JOB:
Output all of the entries exactly as written.

Records with scene code:
┌────────
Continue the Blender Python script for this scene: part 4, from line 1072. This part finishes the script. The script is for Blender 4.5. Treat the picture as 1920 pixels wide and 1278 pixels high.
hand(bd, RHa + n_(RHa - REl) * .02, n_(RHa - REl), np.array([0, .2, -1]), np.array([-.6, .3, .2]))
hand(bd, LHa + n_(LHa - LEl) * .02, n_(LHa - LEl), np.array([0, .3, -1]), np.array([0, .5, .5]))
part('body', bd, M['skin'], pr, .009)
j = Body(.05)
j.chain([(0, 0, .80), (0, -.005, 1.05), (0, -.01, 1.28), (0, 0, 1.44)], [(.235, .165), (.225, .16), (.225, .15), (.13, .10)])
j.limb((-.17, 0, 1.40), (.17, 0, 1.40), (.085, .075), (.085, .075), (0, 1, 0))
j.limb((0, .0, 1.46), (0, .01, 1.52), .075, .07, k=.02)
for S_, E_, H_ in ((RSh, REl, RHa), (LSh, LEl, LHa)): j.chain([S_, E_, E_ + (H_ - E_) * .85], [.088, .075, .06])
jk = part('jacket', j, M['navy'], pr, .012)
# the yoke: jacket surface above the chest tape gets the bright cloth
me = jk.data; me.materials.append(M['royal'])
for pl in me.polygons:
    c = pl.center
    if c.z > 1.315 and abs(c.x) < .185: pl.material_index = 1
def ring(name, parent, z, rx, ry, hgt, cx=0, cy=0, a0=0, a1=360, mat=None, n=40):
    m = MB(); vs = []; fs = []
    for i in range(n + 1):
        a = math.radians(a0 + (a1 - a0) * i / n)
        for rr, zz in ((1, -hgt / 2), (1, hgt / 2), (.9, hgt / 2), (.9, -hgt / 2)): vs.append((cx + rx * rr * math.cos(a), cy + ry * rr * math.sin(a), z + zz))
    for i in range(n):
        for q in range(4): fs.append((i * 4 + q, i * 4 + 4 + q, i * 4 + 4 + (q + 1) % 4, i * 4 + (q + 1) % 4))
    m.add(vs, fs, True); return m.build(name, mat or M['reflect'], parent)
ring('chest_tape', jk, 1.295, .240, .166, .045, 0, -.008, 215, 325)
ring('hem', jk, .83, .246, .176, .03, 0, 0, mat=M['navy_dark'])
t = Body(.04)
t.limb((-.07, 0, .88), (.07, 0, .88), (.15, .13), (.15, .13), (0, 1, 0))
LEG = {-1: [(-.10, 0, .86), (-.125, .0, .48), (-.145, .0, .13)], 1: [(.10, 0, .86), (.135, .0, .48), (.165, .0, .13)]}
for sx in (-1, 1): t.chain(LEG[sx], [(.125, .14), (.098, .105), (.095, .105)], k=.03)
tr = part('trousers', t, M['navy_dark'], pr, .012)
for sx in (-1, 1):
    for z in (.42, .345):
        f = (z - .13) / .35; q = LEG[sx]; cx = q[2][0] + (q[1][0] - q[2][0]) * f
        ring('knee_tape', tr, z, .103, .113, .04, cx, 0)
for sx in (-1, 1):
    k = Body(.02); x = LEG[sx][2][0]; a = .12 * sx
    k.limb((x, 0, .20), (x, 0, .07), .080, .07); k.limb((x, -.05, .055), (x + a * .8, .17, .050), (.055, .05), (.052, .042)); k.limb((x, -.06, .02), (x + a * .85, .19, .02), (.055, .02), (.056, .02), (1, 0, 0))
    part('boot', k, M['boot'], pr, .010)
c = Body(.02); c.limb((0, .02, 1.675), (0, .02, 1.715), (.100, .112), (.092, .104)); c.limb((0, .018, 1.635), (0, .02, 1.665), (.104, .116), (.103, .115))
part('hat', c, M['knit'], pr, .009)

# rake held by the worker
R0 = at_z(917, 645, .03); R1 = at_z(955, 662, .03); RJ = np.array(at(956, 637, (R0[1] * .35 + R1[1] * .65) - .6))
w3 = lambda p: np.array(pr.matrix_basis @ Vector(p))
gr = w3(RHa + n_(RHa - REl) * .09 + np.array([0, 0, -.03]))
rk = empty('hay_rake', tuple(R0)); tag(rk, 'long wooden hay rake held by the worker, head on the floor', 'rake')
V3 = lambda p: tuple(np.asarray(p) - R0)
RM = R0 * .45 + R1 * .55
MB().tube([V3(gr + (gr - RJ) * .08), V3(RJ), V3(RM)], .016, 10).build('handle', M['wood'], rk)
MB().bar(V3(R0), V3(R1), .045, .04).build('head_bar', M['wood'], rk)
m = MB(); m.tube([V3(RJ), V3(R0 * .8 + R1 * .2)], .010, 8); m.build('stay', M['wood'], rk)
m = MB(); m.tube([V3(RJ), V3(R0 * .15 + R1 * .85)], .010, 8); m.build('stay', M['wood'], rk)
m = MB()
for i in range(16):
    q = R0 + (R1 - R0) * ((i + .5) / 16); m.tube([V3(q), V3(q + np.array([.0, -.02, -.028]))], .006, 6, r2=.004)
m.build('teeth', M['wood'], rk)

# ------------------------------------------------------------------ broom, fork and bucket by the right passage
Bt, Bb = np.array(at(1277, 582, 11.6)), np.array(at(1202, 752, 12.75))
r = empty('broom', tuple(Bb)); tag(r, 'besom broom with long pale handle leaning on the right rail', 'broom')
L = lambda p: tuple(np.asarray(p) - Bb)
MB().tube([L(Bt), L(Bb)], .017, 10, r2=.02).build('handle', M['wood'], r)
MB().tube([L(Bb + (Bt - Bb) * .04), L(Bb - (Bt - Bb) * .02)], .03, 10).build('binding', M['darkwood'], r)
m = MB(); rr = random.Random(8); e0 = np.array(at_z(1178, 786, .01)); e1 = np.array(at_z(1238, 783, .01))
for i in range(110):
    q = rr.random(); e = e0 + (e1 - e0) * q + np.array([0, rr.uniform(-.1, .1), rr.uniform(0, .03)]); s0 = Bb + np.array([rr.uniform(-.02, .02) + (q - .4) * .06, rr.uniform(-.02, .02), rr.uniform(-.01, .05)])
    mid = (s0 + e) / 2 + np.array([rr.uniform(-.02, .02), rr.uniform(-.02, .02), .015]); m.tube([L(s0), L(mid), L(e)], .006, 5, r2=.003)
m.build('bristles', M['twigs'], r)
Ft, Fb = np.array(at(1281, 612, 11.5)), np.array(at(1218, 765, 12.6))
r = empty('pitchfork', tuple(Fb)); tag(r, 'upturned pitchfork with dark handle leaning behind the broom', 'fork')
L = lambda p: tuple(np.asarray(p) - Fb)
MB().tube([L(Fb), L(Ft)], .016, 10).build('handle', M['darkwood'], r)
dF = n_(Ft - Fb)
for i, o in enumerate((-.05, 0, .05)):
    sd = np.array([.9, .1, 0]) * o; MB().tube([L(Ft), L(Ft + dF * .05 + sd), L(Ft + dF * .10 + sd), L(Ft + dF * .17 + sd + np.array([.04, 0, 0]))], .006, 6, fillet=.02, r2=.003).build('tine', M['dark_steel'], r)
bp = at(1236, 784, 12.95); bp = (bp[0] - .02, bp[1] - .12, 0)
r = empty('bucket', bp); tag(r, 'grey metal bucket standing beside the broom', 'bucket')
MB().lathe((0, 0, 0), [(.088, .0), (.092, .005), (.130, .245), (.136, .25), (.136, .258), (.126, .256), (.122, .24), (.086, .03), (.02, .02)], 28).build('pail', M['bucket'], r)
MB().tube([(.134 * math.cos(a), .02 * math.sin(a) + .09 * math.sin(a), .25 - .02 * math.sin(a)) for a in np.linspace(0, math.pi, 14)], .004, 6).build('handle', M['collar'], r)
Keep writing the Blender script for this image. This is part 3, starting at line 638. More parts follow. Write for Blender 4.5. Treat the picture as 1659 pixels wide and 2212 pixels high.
└────────
RESPONSE TO THE EXERCISE:
Continue the Blender Python script for this scene: part 4, from line 1072. This part finishes the script. The script is for Blender 4.5. Treat the picture as 1920 pixels wide and 1278 pixels high.
hand(bd, RHa + n_(RHa - REl) * .02, n_(RHa - REl), np.array([0, .2, -1]), np.array([-.6, .3, .2]))
hand(bd, LHa + n_(LHa - LEl) * .02, n_(LHa - LEl), np.array([0, .3, -1]), np.array([0, .5, .5]))
part('body', bd, M['skin'], pr, .009)
j = Body(.05)
j.chain([(0, 0, .80), (0, -.005, 1.05), (0, -.01, 1.28), (0, 0, 1.44)], [(.235, .165), (.225, .16), (.225, .15), (.13, .10)])
j.limb((-.17, 0, 1.40), (.17, 0, 1.40), (.085, .075), (.085, .075), (0, 1, 0))
j.limb((0, .0, 1.46), (0, .01, 1.52), .075, .07, k=.02)
for S_, E_, H_ in ((RSh, REl, RHa), (LSh, LEl, LHa)): j.chain([S_, E_, E_ + (H_ - E_) * .85], [.088, .075, .06])
jk = part('jacket', j, M['navy'], pr, .012)
# the yoke: jacket surface above the chest tape gets the bright cloth
me = jk.data; me.materials.append(M['royal'])
for pl in me.polygons:
    c = pl.center
    if c.z > 1.315 and abs(c.x) < .185: pl.material_index = 1
def ring(name, parent, z, rx, ry, hgt, cx=0, cy=0, a0=0, a1=360, mat=None, n=40):
    m = MB(); vs = []; fs = []
    for i in range(n + 1):
        a = math.radians(a0 + (a1 - a0) * i / n)
        for rr, zz in ((1, -hgt / 2), (1, hgt / 2), (.9, hgt / 2), (.9, -hgt / 2)): vs.append((cx + rx * rr * math.cos(a), cy + ry * rr * math.sin(a), z + zz))
    for i in range(n):
        for q in range(4): fs.append((i * 4 + q, i * 4 + 4 + q, i * 4 + 4 + (q + 1) % 4, i * 4 + (q + 1) % 4))
    m.add(vs, fs, True); return m.build(name, mat or M['reflect'], parent)
ring('chest_tape', jk, 1.295, .240, .166, .045, 0, -.008, 215, 325)
ring('hem', jk, .83, .246, .176, .03, 0, 0, mat=M['navy_dark'])
t = Body(.04)
t.limb((-.07, 0, .88), (.07, 0, .88), (.15, .13), (.15, .13), (0, 1, 0))
LEG = {-1: [(-.10, 0, .86), (-.125, .0, .48), (-.145, .0, .13)], 1: [(.10, 0, .86), (.135, .0, .48), (.165, .0, .13)]}
for sx in (-1, 1): t.chain(LEG[sx], [(.125, .14), (.098, .105), (.095, .105)], k=.03)
tr = part('trousers', t, M['navy_dark'], pr, .012)
for sx in (-1, 1):
    for z in (.42, .345):
        f = (z - .13) / .35; q = LEG[sx]; cx = q[2][0] + (q[1][0] - q[2][0]) * f
        ring('knee_tape', tr, z, .103, .113, .04, cx, 0)
for sx in (-1, 1):
    k = Body(.02); x = LEG[sx][2][0]; a = .12 * sx
    k.limb((x, 0, .20), (x, 0, .07), .080, .07); k.limb((x, -.05, .055), (x + a * .8, .17, .050), (.055, .05), (.052, .042)); k.limb((x, -.06, .02), (x + a * .85, .19, .02), (.055, .02), (.056, .02), (1, 0, 0))
    part('boot', k, M['boot'], pr, .010)
c = Body(.02); c.limb((0, .02, 1.675), (0, .02, 1.715), (.100, .112), (.092, .104)); c.limb((0, .018, 1.635), (0, .02, 1.665), (.104, .116), (.103, .115))
part('hat', c, M['knit'], pr, .009)

# rake held by the worker
R0 = at_z(917, 645, .03); R1 = at_z(955, 662, .03); RJ = np.array(at(956, 637, (R0[1] * .35 + R1[1] * .65) - .6))
w3 = lambda p: np.array(pr.matrix_basis @ Vector(p))
gr = w3(RHa + n_(RHa - REl) * .09 + np.array([0, 0, -.03]))
rk = empty('hay_rake', tuple(R0)); tag(rk, 'long wooden hay rake held by the worker, head on the floor', 'rake')
V3 = lambda p: tuple(np.asarray(p) - R0)
RM = R0 * .45 + R1 * .55
MB().tube([V3(gr + (gr - RJ) * .08), V3(RJ), V3(RM)], .016, 10).build('handle', M['wood'], rk)
MB().bar(V3(R0), V3(R1), .045, .04).build('head_bar', M['wood'], rk)
m = MB(); m.tube([V3(RJ), V3(R0 * .8 + R1 * .2)], .010, 8); m.build('stay', M['wood'], rk)
m = MB(); m.tube([V3(RJ), V3(R0 * .15 + R1 * .85)], .010, 8); m.build('stay', M['wood'], rk)
m = MB()
for i in range(16):
    q = R0 + (R1 - R0) * ((i + .5) / 16); m.tube([V3(q), V3(q + np.array([.0, -.02, -.028]))], .006, 6, r2=.004)
m.build('teeth', M['wood'], rk)

# ------------------------------------------------------------------ broom, fork and bucket by the right passage
Bt, Bb = np.array(at(1277, 582, 11.6)), np.array(at(1202, 752, 12.75))
r = empty('broom', tuple(Bb)); tag(r, 'besom broom with long pale handle leaning on the right rail', 'broom')
L = lambda p: tuple(np.asarray(p) - Bb)
MB().tube([L(Bt), L(Bb)], .017, 10, r2=.02).build('handle', M['wood'], r)
MB().tube([L(Bb + (Bt - Bb) * .04), L(Bb - (Bt - Bb) * .02)], .03, 10).build('binding', M['darkwood'], r)
m = MB(); rr = random.Random(8); e0 = np.array(at_z(1178, 786, .01)); e1 = np.array(at_z(1238, 783, .01))
for i in range(110):
    q = rr.random(); e = e0 + (e1 - e0) * q + np.array([0, rr.uniform(-.1, .1), rr.uniform(0, .03)]); s0 = Bb + np.array([rr.uniform(-.02, .02) + (q - .4) * .06, rr.uniform(-.02, .02), rr.uniform(-.01, .05)])
    mid = (s0 + e) / 2 + np.array([rr.uniform(-.02, .02), rr.uniform(-.02, .02), .015]); m.tube([L(s0), L(mid), L(e)], .006, 5, r2=.003)
m.build('bristles', M['twigs'], r)
Ft, Fb = np.array(at(1281, 612, 11.5)), np.array(at(1218, 765, 12.6))
r = empty('pitchfork', tuple(Fb)); tag(r, 'upturned pitchfork with dark handle leaning behind the broom', 'fork')
L = lambda p: tuple(np.asarray(p) - Fb)
MB().tube([L(Fb), L(Ft)], .016, 10).build('handle', M['darkwood'], r)
dF = n_(Ft - Fb)
for i, o in enumerate((-.05, 0, .05)):
    sd = np.array([.9, .1, 0]) * o; MB().tube([L(Ft), L(Ft + dF * .05 + sd), L(Ft + dF * .10 + sd), L(Ft + dF * .17 + sd + np.array([.04, 0, 0]))], .006, 6, fillet=.02, r2=.003).build('tine', M['dark_steel'], r)
bp = at(1236, 784, 12.95); bp = (bp[0] - .02, bp[1] - .12, 0)
r = empty('bucket', bp); tag(r, 'grey metal bucket standing beside the broom', 'bucket')
MB().lathe((0, 0, 0), [(.088, .0), (.092, .005), (.130, .245), (.136, .25), (.136, .258), (.126, .256), (.122, .24), (.086, .03), (.02, .02)], 28).build('pail', M['bucket'], r)
MB().tube([(.134 * math.cos(a), .02 * math.sin(a) + .09 * math.sin(a), .25 - .02 * math.sin(a)) for a in np.linspace(0, math.pi, 14)], .004, 6).build('handle', M['collar'], r)
Keep writing the Blender script for this image. This is part 3, starting at line 638. More parts follow. Write for Blender 4.5. Treat the picture as 1659 pixels wide and 2212 pixels high.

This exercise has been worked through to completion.